OPINION: Stuart Elliott in America

The theme of the current flagship image campaign by DDB for the McDonald's fast food chain is "Smile", recently shortened from "We love to see you smile". But the opening lyrics of Charlie Chaplin's song Smile might be more appropriate, as in: "Smile, though your heart is aching/Smile, even though it's breaking."

The reason? McDonald's remains the US's, and the world's, largest fast feeder, but of late its financial performance has been as appealing to investors as, well, an order of burger and fries wilting under a heat lamp. The company has suffered two years of disappointing results, hampered by six straight quarters of earnings declines.

Consumers in countries such as Ukraine may still find the Golden Arches a welcome addition to their neighborhoods. But in its largest market - the US - sales have softened as street corners become as saturated with restaurants as the standard fare on the McDonald's menu comes saturated with fat.

It hasn't helped matters that the fast food category is losing favour to a new type of eatery such as Applebee's, Outback Steakhouse and Chili's, which offers service and amenities a step above burger barns but not as stuffy or pricey as formal sit-down restaurants.

Worse yet, one direct McDonald's competitor, Wendy's, is thriving, partly because of the continued success of ads from its longtime agency, Bates, while Burger King is unleashing a barrage of advertising and marketing initiatives as it's dressed up for sale to new owners.

An extensive, and expensive, effort by McDonald's to stimulate revenues at the 13,000-plus American stores, by redesigning the kitchen operations to get the food out hotter and faster, has yielded lukewarm results to date.

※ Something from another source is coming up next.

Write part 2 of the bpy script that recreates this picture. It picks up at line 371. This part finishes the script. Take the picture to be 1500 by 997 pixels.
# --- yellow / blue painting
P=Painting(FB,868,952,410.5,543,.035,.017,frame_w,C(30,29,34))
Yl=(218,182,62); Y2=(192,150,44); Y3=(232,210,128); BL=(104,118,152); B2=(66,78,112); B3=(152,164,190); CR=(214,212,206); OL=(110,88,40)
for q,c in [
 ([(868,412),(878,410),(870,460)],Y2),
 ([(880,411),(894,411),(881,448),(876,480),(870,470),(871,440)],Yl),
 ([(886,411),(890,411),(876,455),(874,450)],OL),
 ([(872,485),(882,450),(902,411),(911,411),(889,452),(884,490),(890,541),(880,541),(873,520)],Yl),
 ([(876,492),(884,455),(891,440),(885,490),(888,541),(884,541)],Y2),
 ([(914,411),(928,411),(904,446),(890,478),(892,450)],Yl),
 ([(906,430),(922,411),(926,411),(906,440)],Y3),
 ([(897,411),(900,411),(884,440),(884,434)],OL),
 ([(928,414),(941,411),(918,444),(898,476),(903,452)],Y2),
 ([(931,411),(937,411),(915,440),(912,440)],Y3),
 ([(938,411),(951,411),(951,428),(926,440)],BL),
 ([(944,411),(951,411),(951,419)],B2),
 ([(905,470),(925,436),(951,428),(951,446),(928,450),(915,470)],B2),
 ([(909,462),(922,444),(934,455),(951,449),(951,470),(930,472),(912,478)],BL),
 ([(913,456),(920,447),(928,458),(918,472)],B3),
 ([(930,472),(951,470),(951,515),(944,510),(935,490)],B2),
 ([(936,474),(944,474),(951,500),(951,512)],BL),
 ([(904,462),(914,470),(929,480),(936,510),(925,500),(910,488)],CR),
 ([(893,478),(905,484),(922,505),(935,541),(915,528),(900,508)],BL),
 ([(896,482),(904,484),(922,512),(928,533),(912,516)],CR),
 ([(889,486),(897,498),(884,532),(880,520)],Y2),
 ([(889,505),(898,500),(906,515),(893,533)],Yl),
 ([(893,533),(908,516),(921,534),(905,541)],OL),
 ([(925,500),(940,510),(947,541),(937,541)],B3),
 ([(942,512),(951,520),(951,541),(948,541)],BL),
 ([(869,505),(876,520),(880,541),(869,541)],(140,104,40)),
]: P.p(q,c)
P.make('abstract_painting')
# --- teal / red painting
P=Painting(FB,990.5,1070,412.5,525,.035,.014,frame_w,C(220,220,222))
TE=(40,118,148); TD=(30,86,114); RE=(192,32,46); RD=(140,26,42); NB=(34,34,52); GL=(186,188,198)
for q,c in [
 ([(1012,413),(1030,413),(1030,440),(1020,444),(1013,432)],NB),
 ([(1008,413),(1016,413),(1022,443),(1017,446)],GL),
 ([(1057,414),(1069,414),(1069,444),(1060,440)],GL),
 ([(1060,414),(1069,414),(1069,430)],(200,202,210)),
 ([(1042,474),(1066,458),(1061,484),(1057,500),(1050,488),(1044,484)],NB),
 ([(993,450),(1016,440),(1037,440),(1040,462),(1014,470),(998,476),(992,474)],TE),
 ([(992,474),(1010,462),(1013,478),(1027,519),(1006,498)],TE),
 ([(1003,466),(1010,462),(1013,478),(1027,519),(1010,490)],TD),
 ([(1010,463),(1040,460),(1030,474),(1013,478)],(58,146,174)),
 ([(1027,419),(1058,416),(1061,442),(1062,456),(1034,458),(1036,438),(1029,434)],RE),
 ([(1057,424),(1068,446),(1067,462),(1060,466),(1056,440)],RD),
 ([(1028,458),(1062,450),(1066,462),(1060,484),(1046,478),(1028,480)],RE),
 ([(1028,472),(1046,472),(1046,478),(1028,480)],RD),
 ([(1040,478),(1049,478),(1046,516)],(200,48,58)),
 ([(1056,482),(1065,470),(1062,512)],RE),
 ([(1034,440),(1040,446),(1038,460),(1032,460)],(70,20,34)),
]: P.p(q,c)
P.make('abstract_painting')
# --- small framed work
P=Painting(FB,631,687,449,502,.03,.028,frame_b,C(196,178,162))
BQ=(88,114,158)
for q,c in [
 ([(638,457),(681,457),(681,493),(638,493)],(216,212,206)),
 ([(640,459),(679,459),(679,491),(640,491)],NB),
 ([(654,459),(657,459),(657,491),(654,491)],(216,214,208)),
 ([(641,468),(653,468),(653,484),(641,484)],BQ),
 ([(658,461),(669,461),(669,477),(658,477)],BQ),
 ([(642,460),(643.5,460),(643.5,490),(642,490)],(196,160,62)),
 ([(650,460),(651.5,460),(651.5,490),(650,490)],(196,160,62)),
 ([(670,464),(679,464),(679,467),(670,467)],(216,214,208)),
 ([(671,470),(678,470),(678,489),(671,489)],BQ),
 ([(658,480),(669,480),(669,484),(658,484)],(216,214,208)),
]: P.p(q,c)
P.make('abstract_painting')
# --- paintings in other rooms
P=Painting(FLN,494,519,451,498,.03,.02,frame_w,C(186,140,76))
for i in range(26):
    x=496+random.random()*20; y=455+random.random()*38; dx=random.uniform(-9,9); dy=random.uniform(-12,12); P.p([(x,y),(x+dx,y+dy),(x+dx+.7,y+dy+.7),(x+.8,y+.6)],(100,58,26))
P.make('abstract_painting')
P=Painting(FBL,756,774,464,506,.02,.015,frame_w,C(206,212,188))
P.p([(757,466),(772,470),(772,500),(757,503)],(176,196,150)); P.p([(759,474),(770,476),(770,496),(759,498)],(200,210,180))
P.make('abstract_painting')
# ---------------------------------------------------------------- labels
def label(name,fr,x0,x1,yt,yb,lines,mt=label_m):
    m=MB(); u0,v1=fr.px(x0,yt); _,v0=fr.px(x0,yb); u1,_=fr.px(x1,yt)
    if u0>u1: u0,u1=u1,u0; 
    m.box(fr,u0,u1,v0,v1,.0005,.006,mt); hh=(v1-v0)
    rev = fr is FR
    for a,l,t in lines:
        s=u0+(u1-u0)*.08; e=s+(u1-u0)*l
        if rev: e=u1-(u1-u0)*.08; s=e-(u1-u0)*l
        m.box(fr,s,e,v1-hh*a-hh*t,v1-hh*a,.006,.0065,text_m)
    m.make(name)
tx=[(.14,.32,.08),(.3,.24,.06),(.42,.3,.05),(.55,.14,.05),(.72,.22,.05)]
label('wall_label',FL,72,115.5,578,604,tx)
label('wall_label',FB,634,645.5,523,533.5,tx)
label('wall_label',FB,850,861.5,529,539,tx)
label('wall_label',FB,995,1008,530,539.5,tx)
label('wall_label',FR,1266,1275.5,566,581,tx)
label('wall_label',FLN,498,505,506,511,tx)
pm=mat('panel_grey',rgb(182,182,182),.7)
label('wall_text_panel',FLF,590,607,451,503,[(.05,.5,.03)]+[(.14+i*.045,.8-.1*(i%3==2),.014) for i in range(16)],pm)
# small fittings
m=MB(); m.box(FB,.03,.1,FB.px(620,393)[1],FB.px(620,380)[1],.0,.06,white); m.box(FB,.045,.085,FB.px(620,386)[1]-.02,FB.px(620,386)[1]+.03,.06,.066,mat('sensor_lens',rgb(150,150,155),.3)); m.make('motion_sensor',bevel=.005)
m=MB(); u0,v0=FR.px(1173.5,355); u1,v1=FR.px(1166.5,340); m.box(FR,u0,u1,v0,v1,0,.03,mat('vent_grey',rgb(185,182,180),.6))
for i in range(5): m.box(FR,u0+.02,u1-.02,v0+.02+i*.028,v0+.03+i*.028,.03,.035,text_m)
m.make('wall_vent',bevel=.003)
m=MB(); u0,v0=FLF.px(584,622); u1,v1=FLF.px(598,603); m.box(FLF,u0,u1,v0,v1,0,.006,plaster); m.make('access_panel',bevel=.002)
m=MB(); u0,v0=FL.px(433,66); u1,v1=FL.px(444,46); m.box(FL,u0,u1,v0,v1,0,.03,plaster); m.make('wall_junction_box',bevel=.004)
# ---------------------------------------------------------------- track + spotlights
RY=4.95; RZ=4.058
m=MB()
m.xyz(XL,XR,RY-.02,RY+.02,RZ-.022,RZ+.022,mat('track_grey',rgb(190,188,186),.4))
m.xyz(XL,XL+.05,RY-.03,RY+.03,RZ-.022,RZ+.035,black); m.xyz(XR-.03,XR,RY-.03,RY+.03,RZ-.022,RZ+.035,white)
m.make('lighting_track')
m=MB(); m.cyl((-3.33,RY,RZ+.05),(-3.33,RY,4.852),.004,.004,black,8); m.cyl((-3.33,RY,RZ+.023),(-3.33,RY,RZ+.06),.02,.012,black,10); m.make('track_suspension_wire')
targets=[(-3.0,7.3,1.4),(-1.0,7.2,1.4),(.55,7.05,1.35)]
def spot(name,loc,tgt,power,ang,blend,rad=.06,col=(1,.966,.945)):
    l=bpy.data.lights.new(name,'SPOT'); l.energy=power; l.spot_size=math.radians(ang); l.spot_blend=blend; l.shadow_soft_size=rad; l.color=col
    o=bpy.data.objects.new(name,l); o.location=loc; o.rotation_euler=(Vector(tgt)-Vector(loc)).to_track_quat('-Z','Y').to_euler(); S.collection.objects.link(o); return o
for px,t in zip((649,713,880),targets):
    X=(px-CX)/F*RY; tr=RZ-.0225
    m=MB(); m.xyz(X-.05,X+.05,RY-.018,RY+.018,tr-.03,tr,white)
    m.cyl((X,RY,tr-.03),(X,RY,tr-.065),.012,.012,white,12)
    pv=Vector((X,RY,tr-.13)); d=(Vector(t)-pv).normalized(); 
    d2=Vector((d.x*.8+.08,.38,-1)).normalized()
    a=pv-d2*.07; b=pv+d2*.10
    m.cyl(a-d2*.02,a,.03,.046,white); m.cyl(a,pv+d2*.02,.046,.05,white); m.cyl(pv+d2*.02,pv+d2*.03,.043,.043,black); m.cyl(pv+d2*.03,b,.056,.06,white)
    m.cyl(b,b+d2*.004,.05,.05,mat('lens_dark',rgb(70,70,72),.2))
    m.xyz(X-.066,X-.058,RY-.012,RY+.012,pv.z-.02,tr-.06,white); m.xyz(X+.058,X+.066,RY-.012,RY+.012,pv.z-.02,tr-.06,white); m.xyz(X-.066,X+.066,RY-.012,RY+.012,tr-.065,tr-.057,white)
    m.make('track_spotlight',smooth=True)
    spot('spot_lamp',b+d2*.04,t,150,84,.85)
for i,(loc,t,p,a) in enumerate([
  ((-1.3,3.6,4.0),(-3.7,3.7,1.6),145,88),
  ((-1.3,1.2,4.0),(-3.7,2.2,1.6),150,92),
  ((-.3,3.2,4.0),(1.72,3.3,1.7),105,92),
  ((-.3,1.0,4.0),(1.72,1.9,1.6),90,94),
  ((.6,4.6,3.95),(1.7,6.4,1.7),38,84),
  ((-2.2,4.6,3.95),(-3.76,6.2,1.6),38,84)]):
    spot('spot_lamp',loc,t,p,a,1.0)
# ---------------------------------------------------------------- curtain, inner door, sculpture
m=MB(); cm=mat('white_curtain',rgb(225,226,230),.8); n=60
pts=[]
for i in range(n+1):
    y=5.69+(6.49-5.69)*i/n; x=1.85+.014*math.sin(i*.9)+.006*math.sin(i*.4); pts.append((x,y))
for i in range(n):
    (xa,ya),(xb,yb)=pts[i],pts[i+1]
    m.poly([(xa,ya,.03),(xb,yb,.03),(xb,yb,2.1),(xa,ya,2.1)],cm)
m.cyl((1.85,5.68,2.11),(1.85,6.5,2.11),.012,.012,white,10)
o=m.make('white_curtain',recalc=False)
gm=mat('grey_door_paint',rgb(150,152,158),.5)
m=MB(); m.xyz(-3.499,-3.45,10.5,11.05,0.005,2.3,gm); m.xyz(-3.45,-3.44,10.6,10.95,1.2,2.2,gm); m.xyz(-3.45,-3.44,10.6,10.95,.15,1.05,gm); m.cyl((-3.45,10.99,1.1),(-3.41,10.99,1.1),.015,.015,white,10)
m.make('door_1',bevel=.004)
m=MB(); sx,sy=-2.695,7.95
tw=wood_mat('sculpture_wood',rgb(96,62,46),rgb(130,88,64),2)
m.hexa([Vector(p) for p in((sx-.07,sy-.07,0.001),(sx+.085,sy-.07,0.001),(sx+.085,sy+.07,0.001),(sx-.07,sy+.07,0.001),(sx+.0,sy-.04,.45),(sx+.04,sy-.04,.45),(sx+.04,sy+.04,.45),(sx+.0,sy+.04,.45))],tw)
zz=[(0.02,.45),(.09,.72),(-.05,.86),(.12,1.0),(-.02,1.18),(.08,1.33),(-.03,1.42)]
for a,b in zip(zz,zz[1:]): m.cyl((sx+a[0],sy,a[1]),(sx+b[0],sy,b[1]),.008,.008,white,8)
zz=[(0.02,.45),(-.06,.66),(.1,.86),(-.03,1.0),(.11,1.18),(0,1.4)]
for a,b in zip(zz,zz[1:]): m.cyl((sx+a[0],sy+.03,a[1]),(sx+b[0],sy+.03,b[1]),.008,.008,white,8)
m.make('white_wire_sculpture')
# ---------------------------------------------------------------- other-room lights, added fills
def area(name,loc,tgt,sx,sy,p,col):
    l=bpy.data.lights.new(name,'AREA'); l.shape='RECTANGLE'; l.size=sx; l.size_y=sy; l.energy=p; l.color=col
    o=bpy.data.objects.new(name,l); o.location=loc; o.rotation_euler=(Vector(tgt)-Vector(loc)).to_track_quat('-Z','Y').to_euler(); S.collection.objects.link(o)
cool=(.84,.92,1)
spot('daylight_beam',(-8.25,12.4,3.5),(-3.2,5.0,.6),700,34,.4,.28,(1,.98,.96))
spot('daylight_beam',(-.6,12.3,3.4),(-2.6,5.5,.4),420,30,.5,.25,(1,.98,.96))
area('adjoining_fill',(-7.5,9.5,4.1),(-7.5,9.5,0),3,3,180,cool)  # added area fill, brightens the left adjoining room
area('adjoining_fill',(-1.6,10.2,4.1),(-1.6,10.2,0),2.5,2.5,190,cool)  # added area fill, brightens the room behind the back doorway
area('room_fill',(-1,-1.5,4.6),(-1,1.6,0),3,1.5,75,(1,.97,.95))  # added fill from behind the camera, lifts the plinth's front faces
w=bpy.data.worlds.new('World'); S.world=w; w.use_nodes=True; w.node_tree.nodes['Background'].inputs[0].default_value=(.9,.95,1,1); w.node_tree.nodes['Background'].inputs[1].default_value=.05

Nor have myriad marketing ploys produced anything that would put the "Big back in "Big Mac"; those have ranged from new DDB advertising to sponsorship of the Winter Olympics to offering bargain-priced value menus.

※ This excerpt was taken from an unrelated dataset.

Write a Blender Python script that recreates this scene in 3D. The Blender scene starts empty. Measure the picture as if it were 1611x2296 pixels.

As McDonald's finds it increasingly difficult to make headway in its principal business, the company has begun veering off into expansion schemes and line extensions. There have been acquisitions of sandwich shops (Pret A Manger) and pizza joints (Donatos) and experiments with other products such as Diner Inside, stores peddling "comfort food" including meat loaf and mashed potatoes in a nostalgic mid-century diner format. Adweek reported last week that along with its roster agencies, DDB and Leo Burnett, McDonald's was talking to Ogilvy & Mather about pitching Diner Inside.

Even more startling was word that McDonald's executives are, in the words of the spokesman Walt Riker, "looking at concepts that might go beyond restaurants, which could involve retail extension". The goal of the experiment, at least two years away, Riker said, would be to leverage the real estate in the McDonald's portfolio; the company typically owns the land on which a restaurant is built and leases it to the franchisee who operates the store. Wall Street was flabbergasted at this trial balloon for nonfood retailing, wondering what could fit that description and be sold across a counter over which workers usually push Egg McMuffins. Videotapes? Clothing?

Watches? (Watches would only remind customers how long they've been waiting for their food orders.) Analysts urged McDonald's to focus on core operations and, as one bluntly put it, "run better restaurants".

That would put a smile back on the faces of consumers far faster than any McVideo or McKhakis ever could.